When these types of character are defeated in the stories, they are usually not overcome by force (in fact, the inability of 99.9% of the universe to overcome them by force is pretty much the definition of a "cosmic level" character), but rather by trickery (usually involving a vulnerable element in the critical path of their plan), stalemate (we can't stop you from taking, but we can destroy what you want), or moral conflict (WRT the being's own philosophical framework). Winner-take-all slugfests against this type of character are usually not satisfying. Usually these stories have the heroes struggling to survive against the cosmic power's onslaught in order to implement a non-brute force solution.

For cosmically powerful heroes, while they have the capability to do practically anything they can conceive of, their actions are usually limited by external controlling factors like morality (won't kill and won't interfere being the two most frequent), consequence (when I do this good thing, something else bad will happen), or focus (a djinn can't create something they haven't thought of or respond to something they didn't notice). Whatever the reason, cosmically powerful heroes only participate in a limited way, based on the circumstances.

Working from these premises, this type of character should be somehow isolated from the lower-level conflict in your game. They become part of the scenario. They don't (often or much) engage in direct combat and the way to counter them is part of the scenario objective rather than direct combat.

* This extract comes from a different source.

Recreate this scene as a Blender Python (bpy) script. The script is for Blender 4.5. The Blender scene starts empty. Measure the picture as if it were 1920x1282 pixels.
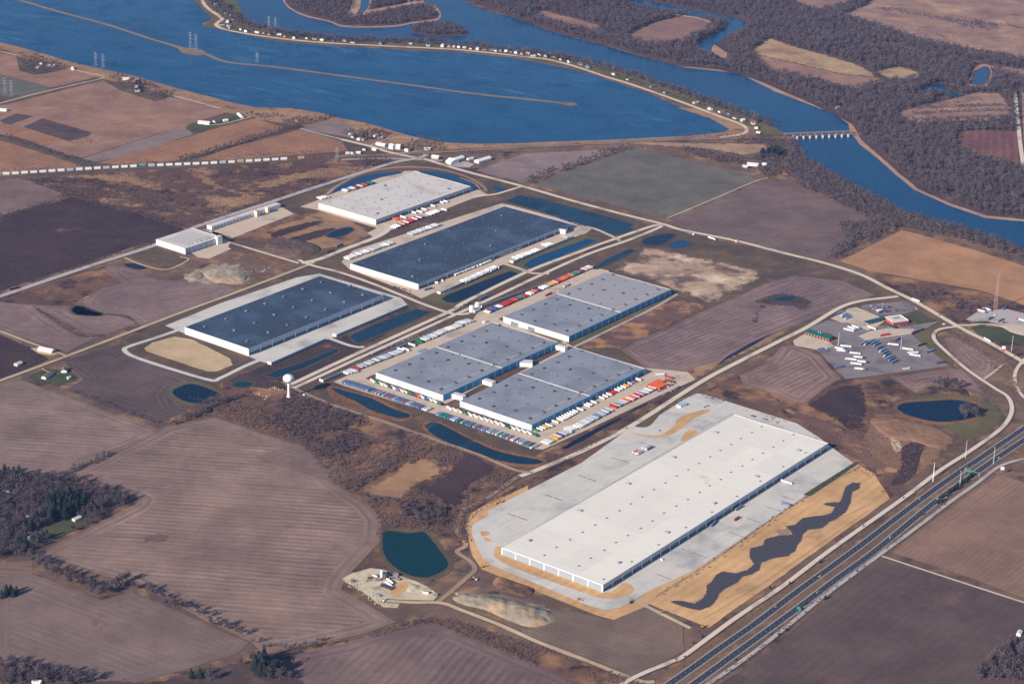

Often, unlikely bedfellows will have to collaborate, for a time, in order to achieve the objective. This creates two lines of dramatic tension: (1) how can we overcome this powerful force? and (2) when will we turn on each other?

There is always the "interest motif" where a cosmically powerful entity only involves itself in the few ways it cares about what is going on. It will ignore lower-level characters unless they are directly in their way.

A good subtype of the interest motif is the scorpion fight story where an uber-powerful entity collects others and forces them to fight, usually from curiosity or boredom.

For the knockdown between such characters, a great approach is to separate the battle and have the powerful characters affect the environment of the others. F'r'ex, I had a scenario where Supes and Doomsday had a duel in the middle of an JL/IL battle. As the S&D characters fought, they careened around the board, destroyed terrain, and got in the way of lines of approach/lines of fire. The lower level characters had to fight around the other two. Eventually, when one was victorious, it was so beat up that subdual by the lower level characters was possible.

Another classic is the rescue mission, where one side doesn't have the power to overcome the antagonist, but they can sneak away with the hostage. There is also the approach where the antagonist becomes bored, impressed enough, or is spending too many resources so they give the hostage up. The X-Men rescue of Arcade from Doom or Nightcrawler from Margali are great examples of this motif.

A hero or villain of this magnitude can create good scenario mechanisms. Like the clock – must replace the gate wards before Dormammu becomes incarnate in this reality; must keep the defenders from interfering with Superman while he works to destroy the world-annihilator bomb, as only he can do.

GiantMonster27 Jul 2013 12:10 p.m. PST

With our game Atomic Super Humans, you could just choose to play a game of 500+ points per character, instead of the standard 200 point games. You can pack a lot of power into a character at that point level.

-Ken
Radioactive Press

Redmenace28 Jul 2013 2:11 p.m. PST

Could you run a normal.ie 6 ft or so. superhuman vs 500 foot monster scenario with Atomic Super Humans and GMR?